» TASK:
The lines from the top of the material through the line with "ZTOPC, ZBOT, D = 0.910, 0.50, 0.060" are to be set down exactly. Leave the pictures out.

» RECORD LIST:
--------------------------------------------------

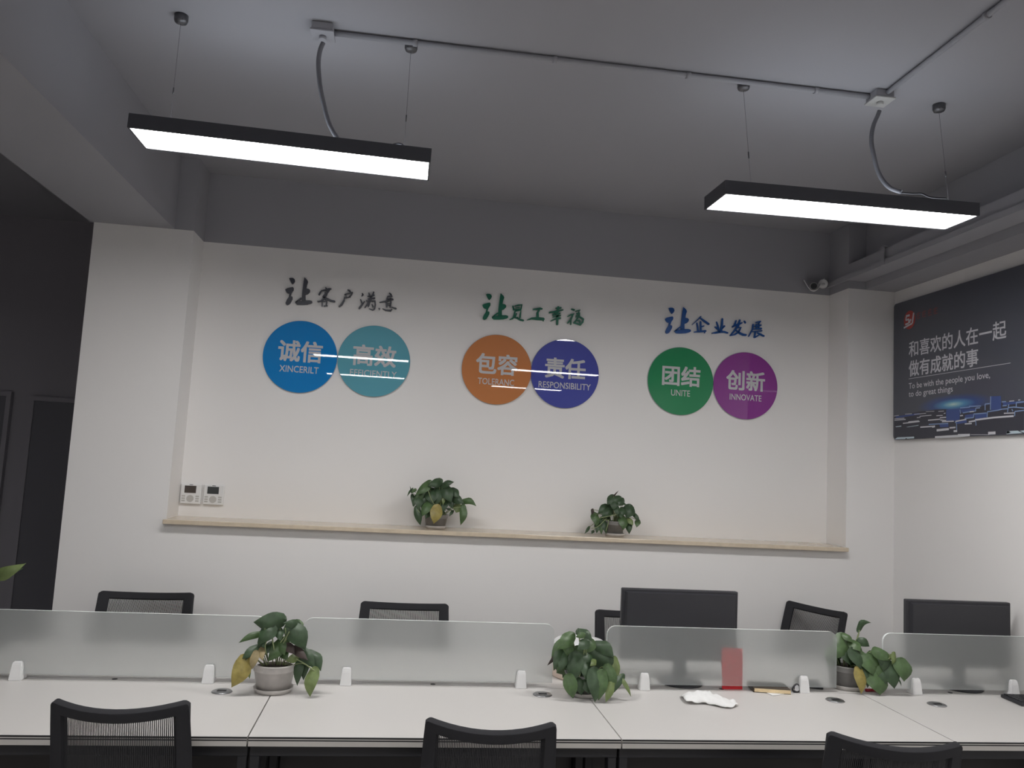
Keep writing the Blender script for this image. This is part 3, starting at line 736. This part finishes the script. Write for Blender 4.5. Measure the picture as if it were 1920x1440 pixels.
# ------------------------------------------------------------------ office chairs (facing +y locally)
def make_chair(wt, label, group):
    t = thing('office_chair', label, 'office chair', (0, 0, 0), 0, group)
    ZTOPC, ZBOT, D = 0.910, 0.50, 0.060

    def B(s, tt, off=0.0):                      # point of the back: s across -1..1, tt up 0..1
        hw = wt * (1.0 + 0.045 * (1 - tt))
        y = -0.165 - 0.09 * tt + 0.02 * math.sin(tt * math.pi) + D * s * s
        z = ZBOT + (ZTOPC - ZBOT) * tt - 0.015 * (1 - s * s) * tt
        e = max(0, abs(s) - 0.93) / 0.07
        z -= 0.013 * e * e * tt; z += 0.013 * e * e * (1 - tt)
        nrm = Vector((-2 * D * s / hw * 0.9, 1, 0.12)).normalized()
        return Vector((s * hw, y, z)) + nrm * off
    ss = [-1, -0.985, -0.96, -0.93, -0.87, -0.80] + [-0.8 + 0.16 * k for k in range(1, 10)] + [0.80, 0.87, 0.93, 0.96, 0.985, 1]
    ts = [0, 0.03, 0.08, 0.13, 0.25, 0.4, 0.55, 0.7, 0.85, 0.925, 0.96, 0.985, 1]
    bm = bmesh.new()
    for side in (0,):
        for i in range(len(ss) - 1):
            for j in range(len(ts) - 1):
                sm, tm = (ss[i] + ss[i + 1]) / 2, (ts[j] + ts[j + 1]) / 2
                if abs(sm) < 0.80 and 0.13 < tm < 0.925: continue
                f = bm.faces.new([bm.verts.new(B(ss[a], ts[b])) for a, b in ((i, j), (i + 1, j), (i + 1, j + 1), (i, j + 1))])
    bmesh.ops.remove_doubles(bm, verts=bm.verts, dist=1e-5)
    o = link('back_frame', bm, M['fabric_black'], t, True)
    md = o.modifiers.new('thick', 'SOLIDIFY'); md.thickness = 0.022; md.offset = 0
    md = o.modifiers.new('round', 'BEVEL'); md.width = 0.006; md.segments = 2; md.limit_method = 'ANGLE'
    bm = bmesh.new(); N = 64
    for k in range(N):
        sa = -0.80 + 1.6 * (k + 0.22) / N; sb = -0.80 + 1.6 * (k + 0.78) / N
        for j in range(8):
            ta, tb = 0.125 + 0.805 * j / 8, 0.125 + 0.805 * (j + 1) / 8
            bm.faces.new([bm.verts.new(B(a, b)) for a, b in ((sa, ta), (sb, ta), (sb, tb), (sa, tb))])
    bmesh.ops.remove_doubles(bm, verts=bm.verts, dist=1e-5)
    o = link('back_mesh', bm, M['mesh_black'], t)
    md = o.modifiers.new('thick', 'SOLIDIFY'); md.thickness = 0.0008; md.offset = 0
    bm = bmesh.new()
    tube(bm, smooth_path([B(0, 0.10, -0.028), Vector((0, -0.24, 0.46)), Vector((0, -0.17, 0.405)), Vector((0, -0.02, 0.40))]), [0.022] * 19, 10)
    box(bm, -0.12, 0.12, B(0, .10).y - 0.035, B(0, .10).y - 0.013, 0.525, 0.565, 0.006)
    link('back_support', bm, M['plastic_black'], t)
    bm = bmesh.new(); box(bm, -0.235, 0.235, -0.19, 0.255, 0.425, 0.490, 0.028, seg=4); link('seat', bm, M['fabric_black'], t, True)
    bm = bmesh.new(); lathe(bm, [(0.030, 0.09), (0.030, 0.26), (0.018, 0.262), (0.018, 0.395), (0.09, 0.398), (0.09, 0.424)], 20); link('gas_column', bm, M['plastic_black'], t)
    for k in range(5):
        a = math.radians(90 + 72 * k); d = Vector((math.cos(a), math.sin(a), 0))
        bm = bmesh.new(); tube(bm, [d * 0.02 + Vector((0, 0, 0.115)), d * 0.15 + Vector((0, 0, 0.105)), d * 0.255 + Vector((0, 0, 0.075))], [0.028, 0.022, 0.014], 8)
        lg = link('leg', bm, M['plastic_black'], t)
        bm = bmesh.new(); n = Vector((-d.y, d.x, 0))
        for q in (-1, 1):
            c = d * 0.255 + Vector((0, 0, 0.026)) + n * 0.014 * q
            tube(bm, [c - n * 0.008, c + n * 0.008], 0.026, 14)
        link('caster', bm, M['plastic_black'], lg)
    return t


def place(o, mx_, my_, rz, sc=1.0):
    """mx_, my_: where the middle of the backrest's top edge stands."""
    o.rotation_euler = (0, 0, rz)
    off = Matrix.Rotation(rz, 3, 'Z') @ Vector((0, -0.255, 0))
    o.location = (mx_ - off.x, my_ - off.y, 0)
    return o


near = make_chair(0.186, 'black mesh office chair at the near side on the left, below the yellow-leaved plant', 'near office chairs')
place(near, -0.738, 2.411, 0.0)
for mx_, my_, rz, lb in ((0.298, 2.266, math.radians(-5), 'black mesh office chair at the near side in the middle, pulled up to the desk'),
                         (1.448, 2.155, math.radians(-13), 'black mesh office chair at the near side, turned, below the tissue desk')):
    o = copy_tree(near); o['label'] = lb; place(o, mx_, my_, rz)
far = make_chair(0.216, 'black mesh office chair behind the leftmost frosted screen', 'far office chairs')
far.scale = (1, 1, 1.02)
place(far, -1.172, 4.195, math.radians(183.0))
for mx_, my_, rz, sc, lb in ((0.070, 4.122, math.radians(179), (1, 1, 1.018), 'black mesh office chair behind the second frosted screen'),
                             (1.238, 4.075, math.radians(180), (1, 1, 1.02), 'black mesh office chair half hidden behind the monitor'),
                             (2.362, 4.212, math.radians(115), (0.87, 0.95, 1.045), 'black mesh office chair turned sideways between the two monitors')):
    o = copy_tree(far); o['label'] = lb; o.scale = sc; place(o, mx_, my_, rz)


# ------------------------------------------------------------------ monitors (backs toward the viewer)
def monitor(x0, x1, ztop, y, bx_, lb):
    cx = (x0 + x1) / 2; w2 = (x1 - x0) / 2; h = w2 * 2 * 0.575
    t = thing('monitor', lb, 'monitor', (cx, y, ZT), 0, 'monitors seen from behind')
    zt = ztop - ZT; zb = zt - h
    bm = bmesh.new(); box(bm, -w2, w2, 0.0, 0.028, zb, zt, 0.005); link('bezel', bm, M['plastic_black'], t)
    bm = bmesh.new()
    a = [bm.verts.new((sx * (w2 - 0.012), 0.0, z)) for sx, z in ((-1, zb + .012), (1, zb + .012), (1, zt - .012), (-1, zt - .012))]
    b = [bm.verts.new((sx * (w2 - 0.020), -0.016, z)) for sx, z in ((-1, zb + .02), (1, zb + .02), (1, zt - .016), (-1, zt - .016))]
    for k in range(4): bm.faces.new((a[k], a[(k + 1) % 4], b[(k + 1) % 4], b[k]))
    bm.faces.new(b); bmesh.ops.recalc_face_normals(bm, faces=bm.faces); link('rear_cover', bm, M['plastic_black'], t)
    bm = bmesh.new(); box(bm, -w2 + 0.012, w2 - 0.012, 0.0275, 0.0285, zb + 0.014, zt - 0.012); link('screen', bm, M['lcd'], t)
    bm = bmesh.new(); box(bm, bx_ - cx - 0.03, bx_ - cx + 0.03, -0.035, -0.0165, 0.014, zt - h * 0.55, 0.004); link('stand_neck', bm, M['plastic_black'], t)
    bm = bmesh.new(); lathe(bm, [(0.093, 0.0), (0.095, 0.004), (0.090, 0.010), (0.04, 0.015)], 40, ctr=(bx_ - cx, -0.035)); link('stand_base', bm, M['plastic_black'], t, True)


monitor(0.980, 1.503, 1.130, 3.395, 1.236, 'black monitor seen from behind over the screen with the red card')
monitor(2.303, 2.820, 1.1215, 3.395, 2.535, 'black monitor seen from behind near the right wall')


# ------------------------------------------------------------------ potted pothos
MATS = dict(d='leaf_dark', m='leaf_mid', l='leaf_light', y='leaf_yellow', t='leaf_tan', b='leaf_brown')


def leaf(bm, b, tp, w, mi, bend=0.0, n=None, cup=0.35):
    """Heart-shaped leaf from its base b to its tip tp, w wide, folded along the midrib and bent along its length."""
    w *= 1.24
    b = Vector(b); tp = Vector(tp); d = tp - b; L = d.length
    d = d.normalized()
    nn = Vector(n or (random.uniform(-.25, .25), -1, random.uniform(0.1, .6)))
    nn = (nn - d * nn.dot(d)).normalized(); c = d.cross(nn)
    prof = ((-0.09, 0.0), (-0.07, 0.30), (0.02, 0.66), (0.16, 0.93), (0.32, 1.0), (0.5, 0.90), (0.68, 0.66), (0.84, 0.34), (0.94, 0.12), (1.0, 0.0))
    rows = []
    for s, h in prof:
        q = max(0, s)
        ax = b + d * L * s + nn * (0.16 * L * math.sin(math.pi * q)) + c * (bend * math.sin(math.pi * q))
        row = []
        for k in (-1, -0.5, 0, 0.5, 1):
            x = k * h * w / 2
            lift = -cup * abs(k) * h * w / 2 * (0.6 + 0.4 * abs(k)) + (0.03 * w * math.sin(7 * s + 3 * k))
            sh = -0.10 * L * abs(k) if s < 0.05 else 0
            row.append(bm.verts.new(ax + c * x + nn * lift + d * sh))
        rows.append(row)
    for r1, r2 in zip(rows, rows[1:]):
        for k in range(4):
            f = bm.faces.new((r1[k], r1[k + 1], r2[k + 1], r2[k])); f.material_index = mi; f.smooth = True


def plant(label, loc, pot, leaves, stems, u0, v0, s, k, pm, spread=0.07, soil_z=None, extra=0, potname='flower_pot'):
    """leaves: (u base, v base, u tip, v tip, width, kind[, bend[, depth base, depth tip]]) drawn on a front view, scale s metres per unit."""
    t = thing('potted_pothos', label, 'potted plant', loc, 0, 'potted pothos plants')
    rb, rt, hp, rs = pot

    def P(u, v, y): return Vector(((u - u0 - k * (v0 - v)) * s, y, (v0 - v) * s))
    bm = bmesh.new()
    lathe(bm, [(rb, 0.006), (rt * 0.925, hp * 0.74), (rt * 0.965, hp * 0.745), (rt * 0.975, hp * 0.78), (rt * 1.02, hp * 0.95), (rt * 1.05, hp * 0.965), (rt * 1.05, hp * 0.995), (rt * 1.03, hp), (rt * 0.95, hp), (rt * 0.90, hp * 0.86)], 40)
    link(potname, bm, pm, t)
    bm = bmesh.new(); lathe(bm, [(rs * 0.90, 0.0), (rs, 0.016), (rs * 0.985, 0.0175), (rs * 0.93, 0.007), (rb * .9, 0.0065)], 40); link('saucer', bm, M['pot'], t)
    bm = bmesh.new(); lathe(bm, [(rt * 0.88, hp * 0.86), (rt * 0.5, hp * 0.92), (0.01, hp * 0.93)], 24); link('soil', bm, M['soil'], t)
    kinds = 'dmltb'
    bm = bmesh.new(); sm = bmesh.new(); yl = []
    floor_v = v0 - 0.004 / s
    for L in leaves:
        u1, v1, u2, v2, wd, kd = L[:6]; bend = L[6] if len(L) > 6 else 0
        cx = (u1 - u0) * s
        if len(L) > 8: y1, y2 = L[7], L[8]
        else:
            low = (v0 - v1) * s < hp * 0.9
            y1 = -random.uniform(0.3, 1.0) * spread * max(0.25, 1 - abs(cx) / 0.22); y2 = y1 - random.uniform(0.01, 0.04)
            if low or (v0 - v2) * s < hp: y1 = min(y1, -rt * 0.9 * max(.2, 1 - (cx / (rt * 1.6)) ** 2)); y2 = y1 - 0.025
        v2 = min(v2, floor_v)
        a, b = P(u1, v1, y1), P(u2, v2, y2)
        if kd == 'y': yl.append((a, b, wd * s, bend * s))
        else: leaf(bm, a, b, wd * s, kinds.index(kd), bend * s)
        root = Vector((max(-rt * .6, min(rt * .6, a.x * 0.4)), max(-rt * .6, min(rt * .6, a.y * 0.3)), hp * 0.9))
        midp = root.lerp(a, 0.55) + Vector((0, 0, 0.012 + 0.08 * abs(a.x - root.x)))
        tube(sm, smooth_path([root, midp, a + (b - a) * 0.04], 4), 0.0017, 5)
    rnd = random.Random(int(u0 + v0))
    for _ in range(extra):
        a = Vector((rnd.uniform(-.07, .07), rnd.uniform(-.02, .06), hp + rnd.uniform(0.0, 0.09)))
        b = a + Vector((rnd.uniform(-.05, .05), rnd.uniform(-.03, .03), rnd.uniform(-.07, .0)))
        leaf(bm, a, b, rnd.uniform(.035, .055), rnd.choice((0, 0, 1)))
    link('foliage', bm, [M['leaf_dark'], M['leaf_mid'], M['leaf_light'], M['leaf_tan'], M['leaf_brown']], t)
    for path in stems:
        tube(sm, smooth_path([P(u, v, y) for u, v, y in path], 5), 0.002, 6)
    link('stems', sm, M['stem'], t)
    for a, b, wd, bend in yl:
        bm = bmesh.new(); leaf(bm, a, b, wd, 0, bend, n=(0.1, -1, 0.2)); o = link('withered_leaf', bm, M['leaf_yellow'], t); o['label'] = 'yellowing leaf'
    return t


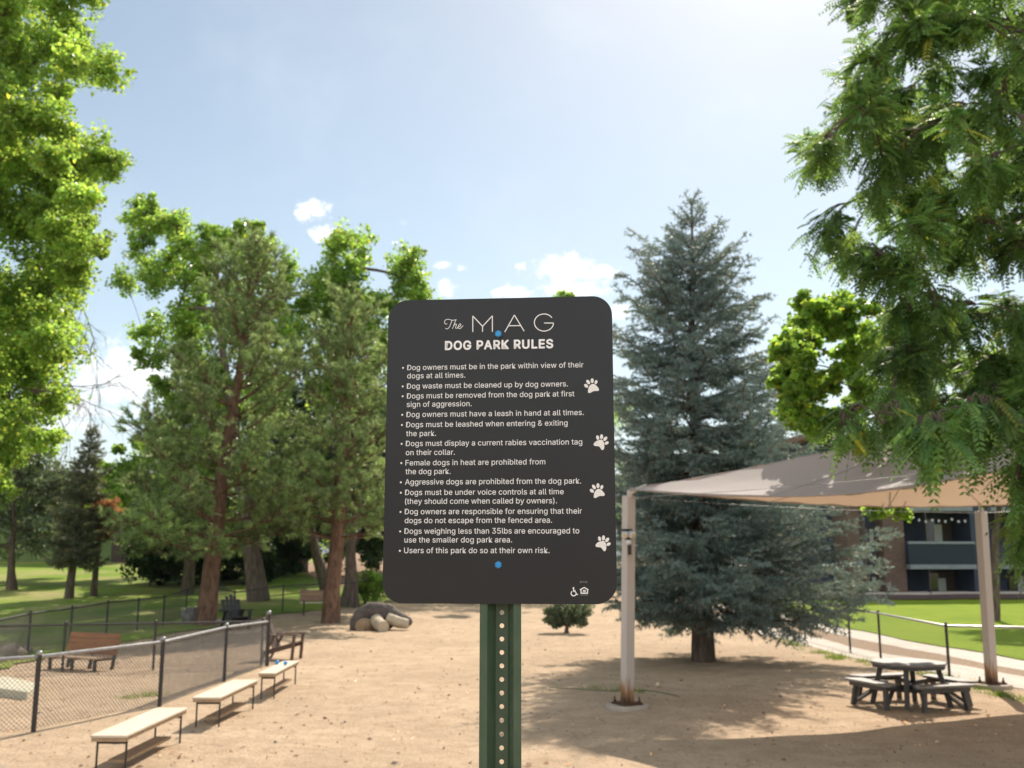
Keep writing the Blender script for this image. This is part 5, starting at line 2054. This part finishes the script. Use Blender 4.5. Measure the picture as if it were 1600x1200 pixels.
# ------------------------------------------------------------------ ground litter
n = 15000
yy_ = 3.5 + 36 * rng.random(n) ** 1.5
xx_ = (rng.random(n) * 2 - 1) * (yy_ * .62 + 1)
ok = (xx_ > -9.8) & (xx_ < 6.9 + np.maximum(0, 16 - yy_) * .3)
xx_, yy_ = xx_[ok], yy_[ok]
n = len(xx_)
C0 = np.stack([xx_, yy_, gz(xx_, yy_) + .012], 1)
ax = rng.normal(size=(n, 3))
ax[:, 2] *= .25
nn = rng.normal(size=(n, 3)) * .5 + np.array([0, 0, 1])
szz = np.exp(rng.normal(0, .5, n)) * .027
tt = tints(n, .5, .12)
tag(leaves('leaf_litter', C0, ax, nn, szz, szz * .55, tt, MT['chips']), 'dry brown chips and leaf litter scattered over the dirt', 'litter', kind='stuff')
# grass tufts along the path edge and fence
cl = []
for (a, b_, cnt) in (((1320, 1032), (1215, 1000), 26), ((1480, 1062), (1330, 1032), 16), ((1600, 1100), (1500, 1065), 14), ((900, 1080), (1000, 1080), 4), ((200, 1090), (250, 1085), 5), ((0, 1040), (300, 985), 20)):
    for i in range(cnt):
        t_ = random.random()
        cl.append(G(a[0] + (b_[0] - a[0]) * t_ + random.gauss(0, 6), a[1] + (b_[1] - a[1]) * t_ + random.gauss(0, 2)))
P0, D0 = [], []
for c in cl:
    for k_ in range(45):
        P0.append((c.x + random.gauss(0, .10), c.y + random.gauss(0, .10), gzf(c.x, c.y)))
        D0.append((random.gauss(0, .45), random.gauss(0, .45), 1))
P0, D0 = np.array(P0), np.array(D0)
tag(needles('grass_tufts', P0, D0, .09 * np.exp(rng.normal(0, .35, len(P0))), .008, tints(len(P0), .2, .15), MT['grass']), 'short green weeds growing along the path edge', 'grass', kind='stuff')

# ------------------------------------------------------------------ air
hz_ = MB().box((0, 3000, 370), (12200, 12200, 790))
hm = bpy.data.materials.new('haze')
hm.use_nodes = True
t = hm.node_tree
for n in list(t.nodes):
    t.nodes.remove(n)
ov = N(t, 'ShaderNodeOutputMaterial')
pv_ = N(t, 'ShaderNodeVolumePrincipled')
pv_.inputs['Color'].default_value = (.75, .85, 1, 1)
pv_.inputs['Density'].default_value = .00009
t.links.new(pv_.outputs[0], ov.inputs['Volume'])
tag(hz_.build('haze', hm), kind='stuff')
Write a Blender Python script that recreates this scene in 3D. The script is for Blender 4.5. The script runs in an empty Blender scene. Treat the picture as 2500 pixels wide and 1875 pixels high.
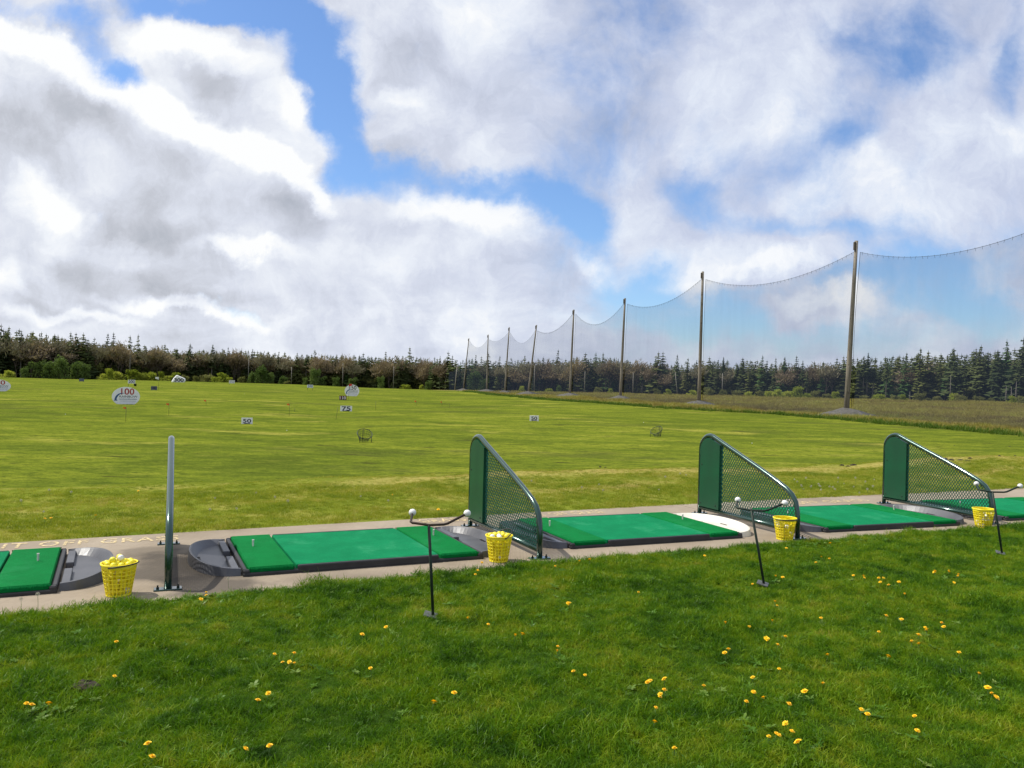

--------------------------------------------------

» EXERCISE RESULT:
Keep writing the Blender script for this image. This is part 3, starting at line 736. This part finishes the script. Write for Blender 4.5. Measure the picture as if it were 1920x1440 pixels.
# ------------------------------------------------------------------ office chairs (facing +y locally)
def make_chair(wt, label, group):
    t = thing('office_chair', label, 'office chair', (0, 0, 0), 0, group)
    ZTOPC, ZBOT, D = 0.910, 0.50, 0.060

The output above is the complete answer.